=== Your instructions ===
Stop after the line with "from mathutils.bvhtree import BVHTree": repeat exactly every line before it, beginning with the first, and that line itself.

=-=-=

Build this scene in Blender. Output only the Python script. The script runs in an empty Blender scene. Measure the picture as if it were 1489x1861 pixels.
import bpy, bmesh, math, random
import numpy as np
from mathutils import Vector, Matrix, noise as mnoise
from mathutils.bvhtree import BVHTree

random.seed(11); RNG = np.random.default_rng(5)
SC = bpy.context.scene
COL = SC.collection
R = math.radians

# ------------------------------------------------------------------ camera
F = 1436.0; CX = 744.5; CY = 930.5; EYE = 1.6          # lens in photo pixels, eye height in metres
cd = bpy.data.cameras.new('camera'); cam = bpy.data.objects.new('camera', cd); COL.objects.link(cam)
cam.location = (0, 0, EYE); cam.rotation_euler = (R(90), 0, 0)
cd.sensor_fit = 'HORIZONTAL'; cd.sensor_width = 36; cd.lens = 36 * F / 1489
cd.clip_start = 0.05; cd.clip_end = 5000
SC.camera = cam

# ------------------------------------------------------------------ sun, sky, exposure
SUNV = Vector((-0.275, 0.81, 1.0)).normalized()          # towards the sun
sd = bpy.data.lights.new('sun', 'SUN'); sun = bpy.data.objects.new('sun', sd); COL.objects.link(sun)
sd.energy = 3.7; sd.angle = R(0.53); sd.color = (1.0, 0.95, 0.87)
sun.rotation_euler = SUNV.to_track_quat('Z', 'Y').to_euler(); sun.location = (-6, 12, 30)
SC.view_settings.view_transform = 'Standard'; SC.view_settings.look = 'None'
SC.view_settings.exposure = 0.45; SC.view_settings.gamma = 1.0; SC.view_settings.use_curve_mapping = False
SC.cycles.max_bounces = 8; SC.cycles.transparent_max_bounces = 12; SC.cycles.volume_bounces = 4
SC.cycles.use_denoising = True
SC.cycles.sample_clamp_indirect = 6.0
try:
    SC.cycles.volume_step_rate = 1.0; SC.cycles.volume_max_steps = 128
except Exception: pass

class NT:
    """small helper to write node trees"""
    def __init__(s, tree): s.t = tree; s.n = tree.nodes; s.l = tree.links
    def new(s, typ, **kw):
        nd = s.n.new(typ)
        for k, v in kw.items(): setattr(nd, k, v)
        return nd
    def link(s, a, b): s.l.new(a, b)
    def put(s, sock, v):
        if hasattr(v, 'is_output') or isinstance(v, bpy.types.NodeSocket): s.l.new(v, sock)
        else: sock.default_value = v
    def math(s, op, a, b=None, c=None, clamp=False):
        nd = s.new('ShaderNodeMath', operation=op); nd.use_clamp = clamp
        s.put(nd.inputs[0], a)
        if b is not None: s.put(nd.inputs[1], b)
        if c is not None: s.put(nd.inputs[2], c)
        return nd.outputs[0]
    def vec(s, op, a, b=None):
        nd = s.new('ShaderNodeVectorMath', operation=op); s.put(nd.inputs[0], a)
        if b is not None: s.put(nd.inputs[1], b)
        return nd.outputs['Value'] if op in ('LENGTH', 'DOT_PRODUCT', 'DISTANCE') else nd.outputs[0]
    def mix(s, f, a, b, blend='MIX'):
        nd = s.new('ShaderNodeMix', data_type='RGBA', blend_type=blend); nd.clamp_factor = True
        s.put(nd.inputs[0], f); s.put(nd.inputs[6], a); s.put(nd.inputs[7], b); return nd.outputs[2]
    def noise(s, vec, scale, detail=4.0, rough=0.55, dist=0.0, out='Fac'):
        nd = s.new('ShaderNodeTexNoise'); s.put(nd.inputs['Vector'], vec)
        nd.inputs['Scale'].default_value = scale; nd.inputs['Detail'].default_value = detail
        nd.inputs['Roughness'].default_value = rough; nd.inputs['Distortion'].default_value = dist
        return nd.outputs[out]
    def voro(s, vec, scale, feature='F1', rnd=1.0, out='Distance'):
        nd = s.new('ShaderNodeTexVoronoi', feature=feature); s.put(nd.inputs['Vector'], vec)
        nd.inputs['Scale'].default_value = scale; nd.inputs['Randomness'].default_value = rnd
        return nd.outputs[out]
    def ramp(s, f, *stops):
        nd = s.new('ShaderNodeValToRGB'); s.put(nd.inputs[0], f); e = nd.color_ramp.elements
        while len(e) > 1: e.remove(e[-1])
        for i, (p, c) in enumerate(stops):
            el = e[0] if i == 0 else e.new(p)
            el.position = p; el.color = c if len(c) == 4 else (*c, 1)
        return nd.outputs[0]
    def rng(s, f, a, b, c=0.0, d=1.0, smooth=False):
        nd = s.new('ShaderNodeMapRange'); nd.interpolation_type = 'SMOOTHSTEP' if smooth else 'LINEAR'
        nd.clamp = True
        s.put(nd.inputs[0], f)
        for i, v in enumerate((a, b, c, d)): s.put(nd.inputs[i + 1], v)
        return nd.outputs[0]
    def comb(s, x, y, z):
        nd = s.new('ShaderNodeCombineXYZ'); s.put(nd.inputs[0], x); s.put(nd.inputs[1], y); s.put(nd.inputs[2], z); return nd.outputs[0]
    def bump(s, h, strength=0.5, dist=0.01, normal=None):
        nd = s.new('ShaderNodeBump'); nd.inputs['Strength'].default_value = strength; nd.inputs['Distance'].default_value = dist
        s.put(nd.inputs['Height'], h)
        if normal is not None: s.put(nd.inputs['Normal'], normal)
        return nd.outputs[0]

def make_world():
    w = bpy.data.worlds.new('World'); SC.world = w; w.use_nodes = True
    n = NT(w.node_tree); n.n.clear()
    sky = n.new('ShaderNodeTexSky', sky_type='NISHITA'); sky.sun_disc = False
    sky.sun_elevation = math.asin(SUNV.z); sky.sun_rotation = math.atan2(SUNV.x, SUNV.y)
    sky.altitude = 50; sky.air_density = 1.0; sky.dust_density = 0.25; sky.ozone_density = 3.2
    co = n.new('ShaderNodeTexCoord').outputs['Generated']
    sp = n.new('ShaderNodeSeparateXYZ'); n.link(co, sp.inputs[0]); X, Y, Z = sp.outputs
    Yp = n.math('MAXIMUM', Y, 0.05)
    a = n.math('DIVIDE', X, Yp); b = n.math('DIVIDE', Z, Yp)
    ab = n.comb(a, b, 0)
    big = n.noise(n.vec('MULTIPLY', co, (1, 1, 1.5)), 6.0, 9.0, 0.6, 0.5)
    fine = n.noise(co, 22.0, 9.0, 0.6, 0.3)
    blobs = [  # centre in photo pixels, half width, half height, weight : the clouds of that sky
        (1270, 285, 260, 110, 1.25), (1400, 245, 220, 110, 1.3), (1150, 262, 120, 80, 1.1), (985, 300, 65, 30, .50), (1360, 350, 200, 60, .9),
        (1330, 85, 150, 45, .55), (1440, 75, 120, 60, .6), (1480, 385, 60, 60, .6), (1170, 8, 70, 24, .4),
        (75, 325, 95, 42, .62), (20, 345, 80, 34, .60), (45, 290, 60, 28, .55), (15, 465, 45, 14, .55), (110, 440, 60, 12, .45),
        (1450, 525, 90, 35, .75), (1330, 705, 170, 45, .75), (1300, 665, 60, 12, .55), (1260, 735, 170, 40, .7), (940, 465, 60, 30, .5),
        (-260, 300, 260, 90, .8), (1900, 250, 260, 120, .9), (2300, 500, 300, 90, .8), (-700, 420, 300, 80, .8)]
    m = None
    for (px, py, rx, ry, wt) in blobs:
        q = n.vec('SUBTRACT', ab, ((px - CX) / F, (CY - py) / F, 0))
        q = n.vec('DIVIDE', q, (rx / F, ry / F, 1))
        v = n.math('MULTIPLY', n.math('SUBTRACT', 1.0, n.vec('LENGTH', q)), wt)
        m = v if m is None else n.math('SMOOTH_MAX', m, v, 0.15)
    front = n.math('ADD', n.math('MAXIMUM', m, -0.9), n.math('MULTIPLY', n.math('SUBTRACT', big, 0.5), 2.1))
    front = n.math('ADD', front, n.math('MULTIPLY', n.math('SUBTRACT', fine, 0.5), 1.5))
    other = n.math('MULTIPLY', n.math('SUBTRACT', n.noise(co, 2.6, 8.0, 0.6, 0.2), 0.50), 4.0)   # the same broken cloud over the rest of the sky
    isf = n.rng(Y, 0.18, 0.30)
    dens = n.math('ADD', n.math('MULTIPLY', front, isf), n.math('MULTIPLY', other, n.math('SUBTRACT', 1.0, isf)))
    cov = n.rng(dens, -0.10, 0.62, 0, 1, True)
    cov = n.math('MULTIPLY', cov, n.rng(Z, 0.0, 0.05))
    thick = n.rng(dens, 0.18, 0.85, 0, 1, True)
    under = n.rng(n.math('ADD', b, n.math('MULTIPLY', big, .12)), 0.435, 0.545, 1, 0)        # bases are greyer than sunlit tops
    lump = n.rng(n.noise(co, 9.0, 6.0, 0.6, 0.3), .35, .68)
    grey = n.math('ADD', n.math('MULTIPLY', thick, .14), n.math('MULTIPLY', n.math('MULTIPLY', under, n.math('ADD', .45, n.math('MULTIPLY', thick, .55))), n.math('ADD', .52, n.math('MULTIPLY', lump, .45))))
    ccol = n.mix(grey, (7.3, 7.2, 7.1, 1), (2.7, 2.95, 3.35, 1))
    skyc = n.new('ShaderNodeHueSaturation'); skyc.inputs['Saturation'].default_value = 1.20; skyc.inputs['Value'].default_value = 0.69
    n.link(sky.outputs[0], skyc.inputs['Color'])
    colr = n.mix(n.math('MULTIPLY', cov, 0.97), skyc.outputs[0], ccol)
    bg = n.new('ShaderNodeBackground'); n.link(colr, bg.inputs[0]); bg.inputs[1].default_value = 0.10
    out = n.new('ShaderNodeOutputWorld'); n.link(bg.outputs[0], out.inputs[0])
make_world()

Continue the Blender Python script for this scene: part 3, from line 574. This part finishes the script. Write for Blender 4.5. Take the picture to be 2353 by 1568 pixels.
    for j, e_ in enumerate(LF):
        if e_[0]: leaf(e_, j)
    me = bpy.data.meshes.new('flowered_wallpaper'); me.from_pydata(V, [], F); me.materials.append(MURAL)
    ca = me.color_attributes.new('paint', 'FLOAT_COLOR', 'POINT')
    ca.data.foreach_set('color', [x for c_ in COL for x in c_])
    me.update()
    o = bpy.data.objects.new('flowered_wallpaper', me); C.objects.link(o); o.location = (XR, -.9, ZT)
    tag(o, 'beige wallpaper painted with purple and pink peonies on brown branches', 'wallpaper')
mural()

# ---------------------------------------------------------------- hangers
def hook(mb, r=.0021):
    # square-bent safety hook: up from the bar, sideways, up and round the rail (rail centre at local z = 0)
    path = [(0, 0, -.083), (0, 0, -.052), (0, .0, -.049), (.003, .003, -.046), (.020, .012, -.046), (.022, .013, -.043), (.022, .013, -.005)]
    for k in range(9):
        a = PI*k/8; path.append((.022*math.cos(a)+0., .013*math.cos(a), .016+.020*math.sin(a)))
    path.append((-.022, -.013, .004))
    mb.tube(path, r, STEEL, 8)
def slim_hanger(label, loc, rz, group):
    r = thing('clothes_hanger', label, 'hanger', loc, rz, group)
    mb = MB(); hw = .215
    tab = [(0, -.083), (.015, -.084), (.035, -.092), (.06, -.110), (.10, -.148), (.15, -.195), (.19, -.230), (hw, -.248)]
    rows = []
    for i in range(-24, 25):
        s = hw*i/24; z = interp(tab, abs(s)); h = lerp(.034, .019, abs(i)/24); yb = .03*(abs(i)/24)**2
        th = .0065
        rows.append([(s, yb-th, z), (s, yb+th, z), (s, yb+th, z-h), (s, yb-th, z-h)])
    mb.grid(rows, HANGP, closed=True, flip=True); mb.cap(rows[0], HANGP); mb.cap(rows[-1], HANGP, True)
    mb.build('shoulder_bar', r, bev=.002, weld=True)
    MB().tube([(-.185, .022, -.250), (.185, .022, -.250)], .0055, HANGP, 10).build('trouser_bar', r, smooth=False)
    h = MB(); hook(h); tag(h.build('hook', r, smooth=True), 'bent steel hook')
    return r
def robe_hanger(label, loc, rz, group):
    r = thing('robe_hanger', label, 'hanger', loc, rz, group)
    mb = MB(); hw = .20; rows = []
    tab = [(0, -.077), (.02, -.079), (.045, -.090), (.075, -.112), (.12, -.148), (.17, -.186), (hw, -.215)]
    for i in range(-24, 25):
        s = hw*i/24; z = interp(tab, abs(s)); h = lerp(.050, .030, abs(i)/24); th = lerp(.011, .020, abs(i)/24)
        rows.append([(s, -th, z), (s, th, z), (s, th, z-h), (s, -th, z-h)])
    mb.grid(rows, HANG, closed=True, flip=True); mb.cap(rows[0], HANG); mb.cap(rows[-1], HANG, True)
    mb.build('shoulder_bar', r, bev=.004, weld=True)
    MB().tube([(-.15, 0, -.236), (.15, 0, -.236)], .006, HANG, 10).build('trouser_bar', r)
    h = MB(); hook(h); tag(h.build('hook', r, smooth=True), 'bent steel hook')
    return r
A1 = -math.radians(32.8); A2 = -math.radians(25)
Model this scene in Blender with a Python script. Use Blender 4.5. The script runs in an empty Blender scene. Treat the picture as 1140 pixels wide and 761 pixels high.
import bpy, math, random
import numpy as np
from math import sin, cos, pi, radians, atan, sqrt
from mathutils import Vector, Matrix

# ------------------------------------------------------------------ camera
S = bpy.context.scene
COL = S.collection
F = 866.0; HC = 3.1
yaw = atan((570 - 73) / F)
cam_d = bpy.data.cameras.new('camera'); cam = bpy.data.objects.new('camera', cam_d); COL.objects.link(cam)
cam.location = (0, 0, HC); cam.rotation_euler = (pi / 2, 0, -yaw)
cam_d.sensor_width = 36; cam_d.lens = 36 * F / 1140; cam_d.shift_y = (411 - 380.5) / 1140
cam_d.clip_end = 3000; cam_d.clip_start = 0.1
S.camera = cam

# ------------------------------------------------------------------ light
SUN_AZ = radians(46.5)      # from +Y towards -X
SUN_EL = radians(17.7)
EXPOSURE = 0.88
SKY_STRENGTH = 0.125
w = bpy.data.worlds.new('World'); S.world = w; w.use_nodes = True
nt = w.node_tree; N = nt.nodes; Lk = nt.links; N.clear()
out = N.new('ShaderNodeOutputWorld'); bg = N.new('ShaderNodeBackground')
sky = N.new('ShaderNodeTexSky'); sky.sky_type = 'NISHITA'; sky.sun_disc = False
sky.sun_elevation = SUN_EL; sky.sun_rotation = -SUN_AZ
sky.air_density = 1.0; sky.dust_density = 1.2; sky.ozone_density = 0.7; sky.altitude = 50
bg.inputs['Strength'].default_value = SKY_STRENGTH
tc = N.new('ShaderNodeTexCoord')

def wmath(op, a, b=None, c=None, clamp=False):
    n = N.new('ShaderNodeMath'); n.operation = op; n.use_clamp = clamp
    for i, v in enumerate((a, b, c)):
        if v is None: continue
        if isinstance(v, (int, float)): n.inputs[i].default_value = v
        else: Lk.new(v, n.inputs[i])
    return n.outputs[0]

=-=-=

=== Problem solution ===
Build this scene in Blender. Output only the Python script. The script runs in an empty Blender scene. Measure the picture as if it were 1489x1861 pixels.
import bpy, bmesh, math, random
import numpy as np
from mathutils import Vector, Matrix, noise as mnoise
from mathutils.bvhtree import BVHTree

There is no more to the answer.